The Bengaluru-based payments company made the disclosure through a newspaper advertisement on Monday, saying the pre-filed DRHP was dated June 12. Last week, Razorpay received shareholders’ approval to raise Rs 2,700 crore in fresh funding through IPO besides an offer-for-sale.
ET had reported in April that Razorpay was preparing to file confidentially for an IPO and was looking to raise $600-700 million, with the expected valuation pegged at $5-6 billion. That would be lower than the $7.5 billion valuation at which the company was last valued in the private market more than four years ago.
Razorpay counts YCombinator, Peak XV Partners, Lightspeed Venture Partners, Tiger Global and GIC among others as its backers.
The confidential route allows companies to file draft IPO documents with Sebi without immediately making detailed financial and business disclosures public. Several new-age companies, including Swiggy, Groww, Meesho and Zepto, have taken this route in recent years, as companies look to test regulatory and investor feedback before public disclosure.
Razorpay’s IPO filing comes after the company completed its reverse flip from the US to India last year, following approvals from the Reserve Bank of India and the Ministry of Corporate Affairs. The move was a key step in its plan to list in India. The company had also converted into a public limited company ahead of the proposed listing.
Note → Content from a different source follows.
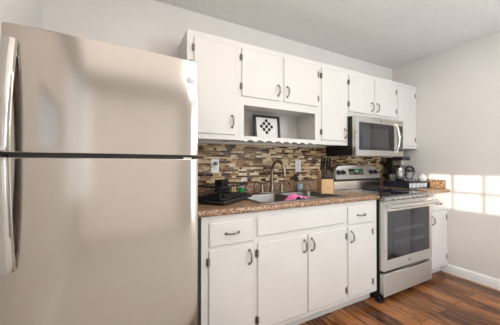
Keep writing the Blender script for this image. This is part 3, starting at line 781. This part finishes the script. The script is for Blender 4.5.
# ------------------------------------------------------------------ picture in the niche
pf = thing('picture_frame', 'black framed dot-pattern picture standing in the open niche', 'picture', (-.75, -.13, 1.396))
PX0, PX1, PZ0, PZ1, PY = -.895, -.628, 1.3955, 1.612, -.125
PT = Matrix.Translation((0, PY, PZ0)) @ Matrix.Rotation(math.radians(-6), 4, 'X') @ Matrix.Translation((0, -PY, -PZ0))
m_ = MB(); f_ = .020
m_.box(PX0, PX0+f_, PY-.022, PY, PZ0, PZ1); m_.box(PX1-f_, PX1, PY-.022, PY, PZ0, PZ1); m_.box(PX0+f_, PX1-f_, PY-.022, PY, PZ0, PZ0+f_); m_.box(PX0+f_, PX1-f_, PY-.022, PY, PZ1-f_, PZ1)
m_.xf(PT).build('frame', M_black, pf, bevel=.002)
MB().box(PX0+f_, PX1-f_, PY-.010, PY-.004, PZ0+f_, PZ1-f_).xf(PT).build('mat_board', pm('mat_white', (.78,.76,.72), .6), pf)
m_ = MB(); cx_, cz_ = (PX0+PX1)/2-.004, (PZ0+PZ1)/2+.010; s_ = .0265
for i in range(-2, 3):
    for j in range(-2, 3):
        if abs(i)+abs(j) > 3: continue
        if (i+j) % 2: continue
        r_ = .0158 if abs(i)+abs(j) < 3 else .012
        m_.prism([(cx_+i*s_+r_*math.cos(a), cz_+j*s_+r_*math.sin(a)) for a in [2*math.pi*k/16 for k in range(16)]], 1, PY-.0112, PY-.0098)
m_.xf(PT).build('dot_print', pm('print_black', (.03,.025,.03), .6), pf, label='black dots in a diamond')

# ------------------------------------------------------------------ corner worktop: pod drawer, coffee maker, kettle, jar
PD = (1.030, -.290); PM = rot_about((PD[0], PD[1], .9142), -6)
pd = thing('pod_drawer', 'low black wire coffee pod drawer on the corner worktop', 'drawer', (PD[0], PD[1], .914))
w_, d_, h_ = .166, .160, .064
m_ = MB(); m_.box(-w_, w_, -d_, d_, h_-.006, h_); m_.box(-w_, w_, -d_, d_, .0, .006); m_.box(-w_, w_, d_-.006, d_, .006, h_-.006)
m_.xf(PM).build('frame', M_black, pd)
M_navy = pm('navy_mesh', (.018,.022,.045), .45)
for sx_ in (-1, 1):
    m_ = MB()
    for k in range(12): y = -d_+.01+k*(2*d_-.02)/11; m_.box(sx_*(w_-.003)-.002, sx_*(w_-.003)+.002, y-.004, y+.004, .006, h_-.006)
    m_.box(sx_*(w_-.003)-.001, sx_*(w_-.003)+.001, -d_+.0, d_-.006, .006, h_-.006); m_.xf(PM).build('side_mesh', M_navy, pd)
for k in range(5):
    m_ = MB(); x = -w_+.036+k*.0645; m_.lathe([(.022, .0), (.027, .046), (.0295, .047), (.0295, .050), (0, .051)], tuple(PM @ Vector((x, -d_+.032, .0065)))[:3], 18)
    o = m_.build('coffee_pod', pm('pod_white', (.82,.83,.84), .3))
    tag(o, 'white coffee pod at the drawer front, ' + ['leftmost of five', 'second from left', 'middle of five', 'fourth from left', 'rightmost, nearest the wall'][k], 'coffee pod', 'white coffee pods in the drawer')
zt2 = .9142+h_+.0004
cm = thing('coffee_maker', 'black coffee maker in the corner beneath the wall cabinet', 'coffee maker', (1.08, -.20, zt2))
X0, X1, Y0, Y1 = 1.005, 1.165, -.225, -.075
MB().box(X0, X1, -.150, Y1, zt2, 1.262).build('water_tank', M_black, cm, bevel=.006)
MB().box(X0, X1, -.262, -.1505, zt2, zt2+.022).build('base', M_black, cm, bevel=.004)
MB().box(X0+.002, X1-.002, -.262, -.1505, 1.165, 1.228).build('brew_head', M_satin, cm, bevel=.006)
MB().box(X0+.002, X1-.002, -.268, -.1505, 1.2285, 1.268).build('lid', M_blackm, cm, bevel=.006)
MB().lathe([(.036, .0), (.040, .01), (.040, .115), (.034, .135), (.0, .138)], (1.050, -.206, zt2+.0225), 24).build('thermal_pot', M_satin, cm)
ke = thing('glass_carafe', 'glass carafe with black arched handle in front of the coffee maker', 'carafe', (1.055, -.385, zt2))
kx, ky = .995, -.352
SC = Matrix.Translation((kx, ky, zt2)) @ Matrix.Scale(1.2, 4) @ Matrix.Translation((-kx, -ky, -zt2))
M_glass = pm('carafe_glass', (.95,.97,.97), .03, trans=.95, ior=1.35)
MB().lathe([(.050, .0), (.062, .008), (.065, .035), (.054, .075), (.038, .092), (.041, .100), (.039, .100), (.036, .092), (.052, .074), (.062, .035), (.059, .011), (0, .006)], (kx, ky, zt2+.0003), 28, cap=True).xf(SC).build('jug', M_glass, ke)
MB().lathe([(.041, .096), (.042, .108), (.030, .116), (0, .118)], (kx, ky, zt2), 24).xf(SC).build('lid', M_black, ke)
hp = [(kx-.082, ky-.012, zt2+.055), (kx-.080, ky-.012, zt2+.095), (kx-.066, ky-.008, zt2+.128), (kx-.02, ky, zt2+.142), (kx+.03, ky, zt2+.142), (kx+.072, ky+.006, zt2+.126), (kx+.092, ky+.010, zt2+.09), (kx+.078, ky+.010, zt2+.05), (kx+.056, ky+.006, zt2+.03)]
MB().tube(hp, .0105, 8).tube([(kx-.075, ky-.012, zt2+.057), (kx-.052, ky-.006, zt2+.03)], .006, 8).xf(SC).build('handle', M_black, ke)
jr = thing('sugar_jar', 'round white lidded jar beside the carafe near the wall', 'jar', (1.155, -.42, zt2))
jx, jy = 1.160, -.400
MB().lathe([(.028, .0), (.042, .012), (.047, .035), (.043, .060), (.032, .070)], (jx, jy, zt2), 24).build('pot', pm('glazed_white', (.86,.86,.85), .15), jr)
jl = MB().lathe([(.033, .0702), (.031, .077), (.012, .084), (.006, .088), (.010, .096), (0, .101)], (jx, jy, zt2), 24).build('lid', pm('glazed_white', (.84,.84,.83), .15), jr)
gm_ = thing('glass_mug', 'small clear glass mug at the left end of the pod drawer', 'mug', (.955, -.20, zt2))
qx, qy = .940, -.190
MB().lathe([(.030, .0), (.034, .004), (.036, .085), (.034, .085), (.031, .010), (0, .008)], (qx, qy, zt2+.0002), 22).build('cup', M_glass, gm_)
MB().tube([(qx-.034, qy-.008, zt2+.070), (qx-.056, qy-.014, zt2+.065), (qx-.060, qy-.014, zt2+.04), (qx-.034, qy-.008, zt2+.022)], .0045, 8).build('handle', M_glass, gm_)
Founded by Harshil Mathur and Shashank Kumar, Razorpay offers online, offline and cross-border payment services, and also runs RazorpayX, its business banking platform. The company processes around $180 billion in annual transactions and has been looking to grow higher-margin businesses such as cross-border payments and services for global merchants selling into India.
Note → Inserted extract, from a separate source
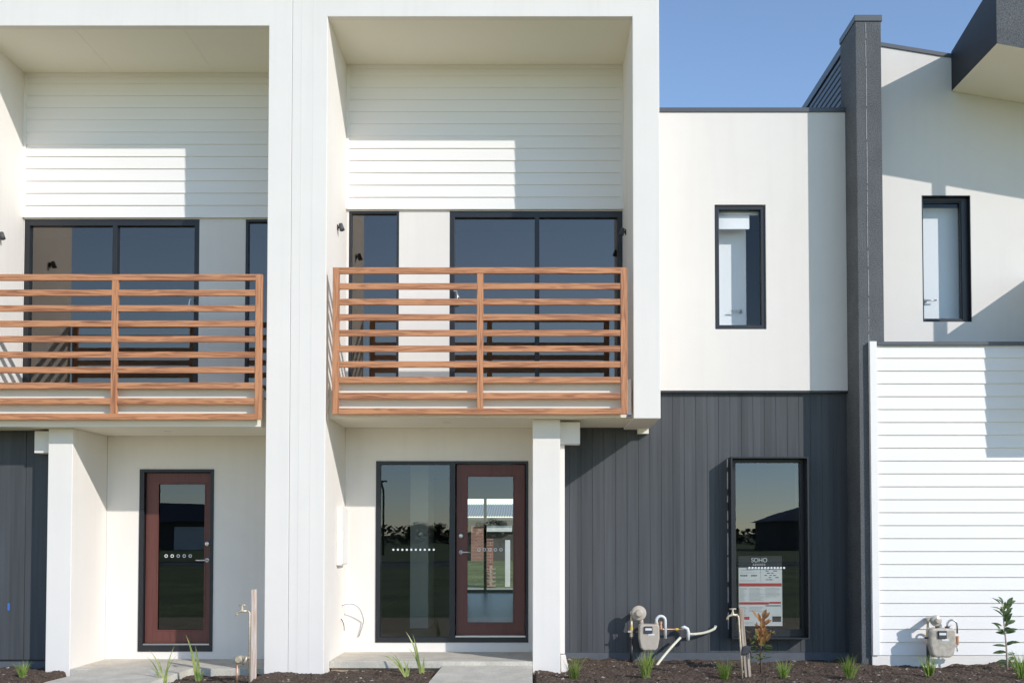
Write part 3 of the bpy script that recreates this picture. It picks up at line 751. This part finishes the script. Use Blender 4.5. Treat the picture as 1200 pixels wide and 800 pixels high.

In FY25, Razorpay’s revenue rose 65% to Rs 3,783 crore, while gross profit increased 41% to Rs 1,277 crore. However, it reported a net loss of Rs 1,209 crore, largely due to employee stock ownership expenses, restructuring costs and tax payments related to its shift back to India.
Ahead of the IPO, Razorpay has also been sharpening its operating focus. ET reported last month that the company had scaled back its aggressive offline payments expansion and was instead focusing on merchants needing both online and offline payment solutions, in line with its push toward a more profitable core business.